In 1848, HMS Daedalus, a ship traveling around the Cape of Good Hope, reported seeing a Sea Serpent. The captain of the vessel, Captain McQuhae, and his crew claim to have seen a 20 meters long serpent traveling 24 kilometers per hour on the surface of the South Atlantic water.

Despite these sightings, many have been explainable, with large masses of seaweed being an example of mistaken identity. Whales, such as Sperm Whales, and Oarfish are also considered to be part of these sightings. Other animals, such as Squid, Octopus, or Basking Shark, have been known to appear as something ‘monstrous’.

Religions

There is also a religious element to the myth of the Sea Serpent. One of the most famous literary works to contain the myth is the Bible, appearing in sections such as the Book of Job, Book of Isaiah, Book of Amos, and the Book of Jonah. Sea Serpents are referred to as Leviathan in the Judeo-Christian literature and Tiamat in Ancient Mesopotamian literature.

Are Sea Serpents Real?

Sea Serpents have mainly been shown as a dangerous creature
Sea Serpents have mainly been shown as a dangerous creature

Credit: Virginia Hill

As of now, it is hard to definitively confirm the existence of Sea Serpents. However, there are some crucial points to consider. The fact that there are Sea Snakes, that inhabit the Indian Ocean and the Pacific Ocean, does raise the question; are people seeing an oversized Sea Snake? Similarly, there have been myths of Kraken, and monstrous Octopus, when in later years the Giant Squid was confirmed to exist. Could a Sea Serpent be confused for a Giant Squid?

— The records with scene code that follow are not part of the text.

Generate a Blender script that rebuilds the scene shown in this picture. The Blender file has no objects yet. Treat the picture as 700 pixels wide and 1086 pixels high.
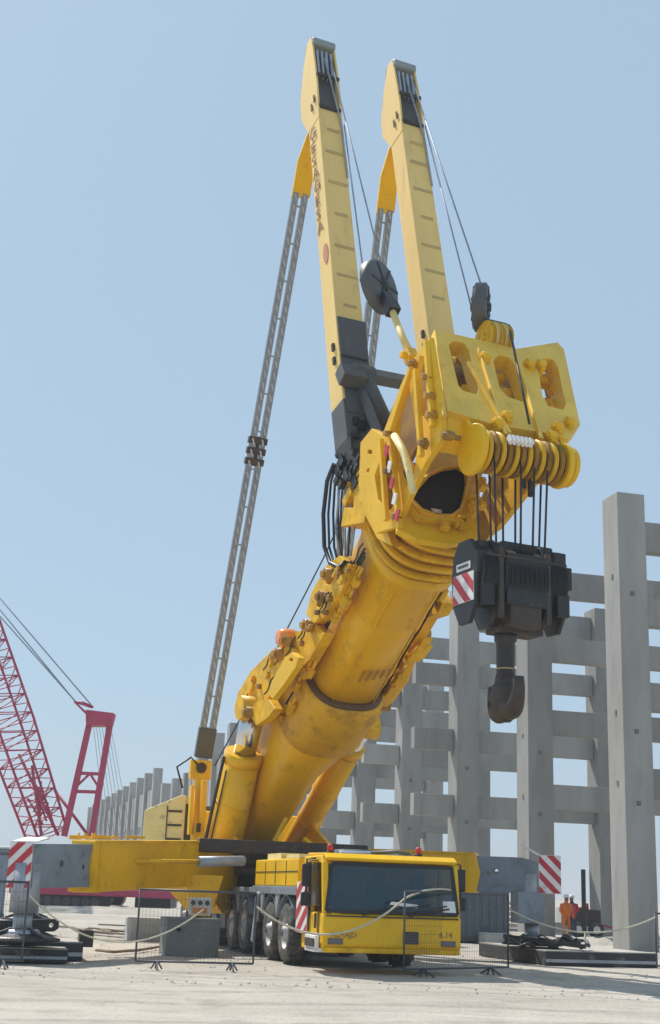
import bpy, math, random
from math import sin, cos, radians, pi, sqrt
from mathutils import Vector as V, Matrix
from mathutils.geometry import tessellate_polygon
random.seed(7)
sc = bpy.context.scene
col = sc.collection

# ------------------------------------------------------------------ camera
PITCH, ROLL, FPX = radians(16.0), 0.035, 1400.0
CAM = V((0, 0, 1.6))
FW = V((0, cos(PITCH), sin(PITCH)))
_r, _u = V((1, 0, 0)), V((0, -sin(PITCH), cos(PITCH)))
RT = cos(ROLL)*_r + sin(ROLL)*_u
UP = cos(ROLL)*_u - sin(ROLL)*_r
cd = bpy.data.cameras.new('camera'); cam = bpy.data.objects.new('camera', cd); col.objects.link(cam)
cd.sensor_fit = 'VERTICAL'; cd.sensor_height = 36.0; cd.lens = 36.0*FPX/1086.0
cd.clip_start = 0.1; cd.clip_end = 9000
cam.matrix_world = Matrix(((RT.x, UP.x, -FW.x, CAM.x), (RT.y, UP.y, -FW.y, CAM.y), (RT.z, UP.z, -FW.z, CAM.z), (0, 0, 0, 1)))
sc.camera = cam

# ------------------------------------------------------------------ sun and sky
SUN_EL = radians(54); SUN_H = V((-0.70, 0.71, 0)).normalized()
SD = V((SUN_H.x*cos(SUN_EL), SUN_H.y*cos(SUN_EL), sin(SUN_EL)))
w = bpy.data.worlds.new('World'); sc.world = w; w.use_nodes = True
nt = w.node_tree; nt.nodes.clear()
sky = nt.nodes.new('ShaderNodeTexSky'); sky.sky_type = 'NISHITA'; sky.sun_disc = False
sky.sun_elevation = SUN_EL; sky.sun_rotation = math.atan2(SUN_H.x, SUN_H.y)
sky.air_density = 1.0; sky.dust_density = 1.2; sky.ozone_density = 1.2; sky.altitude = 0
bg = nt.nodes.new('ShaderNodeBackground'); bg.inputs['Strength'].default_value = 0.13
wo = nt.nodes.new('ShaderNodeOutputWorld')
mixs = nt.nodes.new('ShaderNodeMix'); mixs.data_type = 'RGBA'; mixs.inputs[0].default_value = .80      # thin even dust veil over the whole sky
mixs.inputs[7].default_value = (3.05, 4.2, 5.3, 1)
nt.links.new(sky.outputs[0], mixs.inputs[6]); nt.links.new(mixs.outputs[2], bg.inputs[0]); nt.links.new(bg.outputs[0], wo.inputs[0])
sl = bpy.data.lights.new('sun', 'SUN'); sl.energy = 4.9; sl.angle = radians(0.53); sl.color = (1.0, 0.95, 0.87)
so = bpy.data.objects.new('sun', sl); col.objects.link(so)
so.rotation_euler = SD.to_track_quat('Z', 'Y').to_euler(); so.location = (0, 0, 60)
sc.view_settings.view_transform = 'Standard'; sc.view_settings.look = 'None'
sc.view_settings.gamma = 1; sc.view_settings.use_curve_mapping = False
sc.view_settings.exposure = 0.12
sc.cycles.max_bounces = 6; sc.cycles.volume_bounces = 0
HAZE = .0008

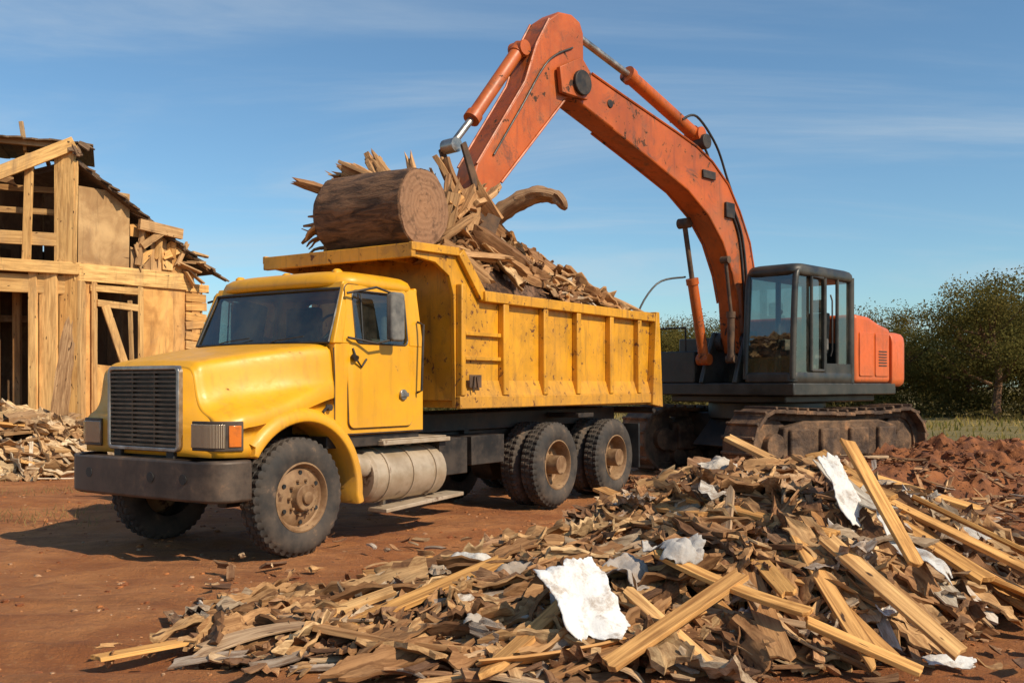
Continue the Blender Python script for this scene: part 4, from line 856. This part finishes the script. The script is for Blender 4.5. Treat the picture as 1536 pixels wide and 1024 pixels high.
# ------------------------------------------------------------------ soil heaps
def heap(name,cx,cy,rx,ry,h,seed,mat,nx=80,ny=60,rough=.25,**pr):
    mb=MB(); vs=[]
    for j in range(ny+1):
        for i in range(nx+1):
            u=i/nx*2-1;v=j/ny*2-1; r=1-u*u-v*v; x=cx+u*rx;y=cy+v*ry
            z=-.06 if r<=0 else h*r**.9+(noise.turbulence(V((x*2.3,y*2.3,seed)),4,True)-.35)*rough*min(1,r*3)*h*2-.04
            vs.append((x,y,z))
    mb.add(vs,[(j*(nx+1)+i,j*(nx+1)+i+1,(j+1)*(nx+1)+i+1,(j+1)*(nx+1)+i) for j in range(ny) for i in range(nx)])
    return mk(name,mb,mat,**pr)
SOIL=simple('red_soil',(.11,.036,.013),(.31,.11,.036),.95,0,5,1,.06)
heap('soil_heap',8.0,16.6,3.0,1.3,.62,3,SOIL,label='low heap of loose red soil beside the tracks',category='soil',kind='stuff')
heap('soil_heap',4.6,14.2,3.4,.9,.48,5,SOIL,label='low ridge of churned red soil',category='soil',kind='stuff')
def hsl(x,y):
    u=(x-8)/3.0;v=(y-16.6)/1.3;r=1-u*u-v*v; z=.62*r**.9 if r>0 else hg(x,y)
    u=(x-4.6)/3.4;v=(y-14.2)/.9;r=1-u*u-v*v; return max(z,.48*r**.9 if r>0 else 0)
mb=MB()
for i in range(2400):
    x=R.gauss(6.6,2.4);y=R.gauss(15.0,1.5); rr=.012+.05*R.random()**4
    clod(mb,x,y,hsl(x,y)+rr*.2,rr,R.choice([(.28,.10,.034),(.34,.14,.055),(.16,.055,.02)]))
mk('soil_lumps',mb,RUBB,kind='stuff',label='lumps of red soil thrown up by the excavator',category='soil')
mb=MB(); scatter(mb,lambda:(R.uniform(1.2,8),R.uniform(9.4,15.5)),900,lambda x,y:max(hsl(x,y),hg(x,y)+.01),.2,fl=.25)
scatter(mb,lambda:(R.uniform(-2.4,4.2),R.uniform(4.8,9.8)),230,lambda x,y:max(hs(x,y),hg(x,y)+.005),.08,fl=.2)
mk('scattered_scraps',mb,RUBB,kind='stuff',label='scraps of wood strewn on the dirt',category='debris')
# ------------------------------------------------------------------ HOUSE
HC=V((-8.8,20,0)); hs_=empty('wooden_house',HC,0,label='half-demolished two-storey timber house with torn walls',category='house')
d1=V((.6,.8,0));n1=V((.8,-.6,0)); d2=V((-.93,-.37,0)).normalized(); n2=V((d2.y*-1,d2.x,0))
if n2.y>0:n2=-n2
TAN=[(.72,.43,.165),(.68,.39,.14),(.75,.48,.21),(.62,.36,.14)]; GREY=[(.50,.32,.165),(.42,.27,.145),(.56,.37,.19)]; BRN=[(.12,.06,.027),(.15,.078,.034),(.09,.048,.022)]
def wall(mb,d,n,a0,a1,z0,zt,holes,bw,cols,o=0,gap=.006,jt=.03,th=.03,miss=0):
    a=a0
    while a<a1-.02:
        w=min(bw*R.uniform(.75,1.2),a1-a); m=a+w/2; segs=[(z0(m) if callable(z0) else z0,(zt(m) if callable(zt) else zt)+R.uniform(-jt,jt))]
        for h in holes:
            if h[0]<m<h[1]:
                ns=[]
                for s0,s1 in segs:
                    if h[2]>s0: ns.append((s0,min(s1,h[2]+R.uniform(-jt,jt))))
                    if h[3]<s1: ns.append((max(s0,h[3]+R.uniform(-jt,jt)),s1))
                segs=ns
        if R.random()>=miss:
            for s0,s1 in segs:
                if s1-s0<.08: continue
                oo=o+R.uniform(0,.02); c=jit(R.choice(cols),.10); off=R.uniform(-9,9); sk=R.gauss(0,.012)
                P=[d*(a+gap)+n*oo,d*(a+w-gap)+n*oo,d*(a+w-gap)+n*(oo+th),d*(a+gap)+n*(oo+th)]
                b=[(p.x,p.y,s0) for p in P]; t=[(p.x+d.x*sk,p.y+d.y*sk,s1+R.uniform(-jt,jt)) for p in P]
                mb.hexa(b,t,0,[(p[2]+off,q*.1+off,0) for q,p in enumerate(b)]+[(p[2]+off,q*.1+off,0) for q,p in enumerate(t)],c)
        a+=w
def P1(a,z,o=0): p=d1*a+n1*o; return V((p.x,p.y,z))
def P2(a,z,o=0): p=d2*a+n2*o; return V((p.x,p.y,z))
zt=lambda a: 5.95-.60*a
mb=MB()
wall(mb,d1,n1,.05,1.20,3.98,lambda a:zt(a)-.05,[],1.3,[(.50,.34,.18)],0,jt=.01)
wall(mb,d1,n1,1.22,2.8,3.98,lambda a:zt(a)-.12,[(1.35,1.6,4.3,4.7)],.42,GREY+TAN[:2],0,jt=.10,miss=.0)
wall(mb,d1,n1,1.5,2.75,4.02,lambda a:zt(a)-.5,[],.24,GREY+TAN,.035,jt=.3,miss=.5)
mk('gable_wall',mb,WOODH,hs_,bev=.004,seg=1,label='torn upper board wall')
mb=MB()
wall(mb,d1,n1,.0,.46,0,3.65,[],.46,TAN,0,jt=.0)
wall(mb,d1,n1,.46,1.42,0,3.65,[(.42,1.5,1.9,3.45)],.32,TAN,0,jt=.10)
wall(mb,d1,n1,1.42,2.9,0,3.65,[],.80,TAN,0,jt=.0)
wall(mb,d1,n1,2.35,3.0,1.2,3.75,[],.22,TAN+GREY,.035,jt=.3,miss=.2)
mk('lower_wall',mb,WOODH,hs_,bev=.004,seg=1,label='pale stripped timber lower wall')
mb=MB(); bc=lambda:jit(R.choice(TAN),.1)
mb.beam(P1(-.05,3.80,.07),P1(2.75,3.80,.07),.06,.36,0,(.78,.52,.22)); mb.beam(P1(.12,0,.08),P1(.12,3.62,.08),.26,.07,0,(.60,.39,.18)); mb.beam(P1(.40,0,.07),P1(.40,3.62,.07),.16,.06,0,(.66,.42,.19))
mb.beam(P1(1.45,1.0,.07),P1(1.45,3.6,.07),.18,.06,0,(.70,.46,.20)); mb.beam(P1(.3,3.50,.075),P1(1.5,3.50,.075),.05,.14,0,(.62,.40,.17)); mb.beam(P1(.45,3.20,.09),P1(1.4,3.15,.09),.04,.14,0,(.64,.42,.19))
mb.beam(P1(.62,3.15,.10),P1(1.15,1.7,.10),.04,.18,0,(.64,.41,.18)); mb.beam(P1(1.2,3.3,.06),P1(1.25,1.9,.06),.07,.08,0,(.5,.33,.16))
for k in range(9): z=2.0+k*.21; mb.beam(P1(2.55,z,.08),P1(2.95+R.uniform(0,.2),z+R.uniform(-.06,.06),.1),.03,.18,0,bc())
for k in range(6):
    a=R.uniform(1.2,2.7); z=R.uniform(3.9,5.0-.6*a+.6); an=R.gauss(1.3,.5); L=R.uniform(.3,.6); p0=P1(a,z,.09+k*.004); p1=P1(a+math.cos(an)*L,z+math.sin(an)*L,.12+k*.004); plankgeo(mb,L,R.uniform(.10,.2),.025,orient(p0,p1,1.57+R.gauss(0,.3))[0],jit(R.choice(TAN+GREY),.15),.08)
mk('wall_framing',mb,WOODH,hs_,bev=.005,seg=1)
mb=MB()
for k in range(20):
    a=k*.165; z=zt(a)+.07; L=R.uniform(.3,.42)
    c=jit(R.choice([(.12,.085,.06),(.18,.125,.08),(.25,.17,.11),(.09,.062,.045)]),.2)
    p0=P1(a-.05,z+.05,R.uniform(-.25,.0)); p1=P1(a+L,z-.60*L+R.uniform(-.02,.02),R.uniform(.15,.25)); plankgeo(mb,(p1-p0).length,R.uniform(.26,.38),.03,orient(p0,p1,R.gauss(0,.08))[0],c,.06)
for k in range(8):
    p0=P1(2.6+R.uniform(-.3,.2),4.40+R.uniform(-.4,.1),.1); p1=p0+V((R.uniform(.15,.4),R.uniform(-.1,.3),R.uniform(-.35,.0))); plankgeo(mb,(p1-p0).length,R.uniform(.14,.26),.03,orient(p0,p1,R.gauss(0,.3))[0],R.choice(GREY),.06)
for z0 in(0,.07):
    a0,a1=0,3.20; mb.hexa([P1(a0,zt(a0)-.02+z0,-4),P1(a1,zt(a1)-.02+z0,-4),P1(a1,zt(a1)-.02+z0,.2-z0),P1(a0,zt(a0)-.02+z0,.2-z0)],[P1(a0,zt(a0)+.04+z0,-4),P1(a1,zt(a1)+.04+z0,-4),P1(a1,zt(a1)+.04+z0,.2-z0),P1(a0,zt(a0)+.04+z0,.2-z0)],0,None,(.12,.085,.062))
mb.beam(P1(1.3,4.90,.25),P1(2.3,4.80,.3),.10,.22,0,(.54,.35,.18)); mb.beam(P1(1.4,4.45,.2),P1(1.9,4.85,.3),.06,.14,0,(.50,.32,.16)); mb.beam(P1(1.35,4.05,.12),P1(1.5,4.95,.12),.11,.10,0,(.46,.29,.15))
mk('roof',mb,WOODH,hs_,bev=.004,seg=1,label='collapsing dark shingle roof edge')
mb=MB()
mb.beam(P2(.16,3.95,.05),P2(.16,6.25,.05),.10,.40,0,(.68,.44,.19)); mb.beam(P2(.02,3.95,.12),P2(-.02,6.0,.12),.06,.14,0,(.74,.48,.21))
mb.beam(P2(.86,4.0,.04),P2(.80,6.1,.04),.07,.16,0,(.68,.43,.18)); mb.beam(P2(2.0,4.0,.04),P2(2.0,6.3,.04),.10,.07,0,(.5,.33,.16))
mb.beam(P2(-.1,3.85,.10),P2(4.2,3.95,.10),.12,.24,0,(.74,.48,.20)); mb.beam(P2(.1,4.42,.0),P2(4.2,4.46,.0),.08,.26,0,(.58,.37,.16)); mb.beam(P2(.1,5.0,-.25),P2(4,5.02,-.25),.06,.12,0,(.42,.26,.11)); mb.beam(P2(.1,5.5,-.55),P2(4,5.5,-.55),.06,.12,0,(.36,.21,.09))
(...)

The logical answer to the existence of Sea Serpents is no, they do not exist. However, with the majority of our Oceans remaining untapped, there still is the possibility, no matter how small, that these creatures have just gone undetected.

FAQs

What does a Sea Serpent look like?

In folklore and mythology, the Sea Serpent is described as a giant Snake or Sea Dragon. This is due to the reptilian features and sharp, ferocious teeth.

What is a Sea Serpent?

A Sea Serpent is a mythological creature, resembling a reptile or dragon, that inhabits the ocean and has tormented sailors and fishermen in tales throughout history. The Sea Serpent is known for its capability of destruction.

Are Sea Serpents Dragons?

In some cultures, the Sea Serpent is depicted as a wingless dragon, with scales and teeth. Whereas, others have described them as Sea Snakes. Due to the uncertainty of their existence, it is hard to know for sure.

Are Sea Serpents deadly?

In mythology, the Sea Serpent is rarely seen as a benevolent force. The Sea Serpent is typically a creature feared by fishermen of years gone by. Many images show the Sea Serpent attacking ships and sinking everything in its sight.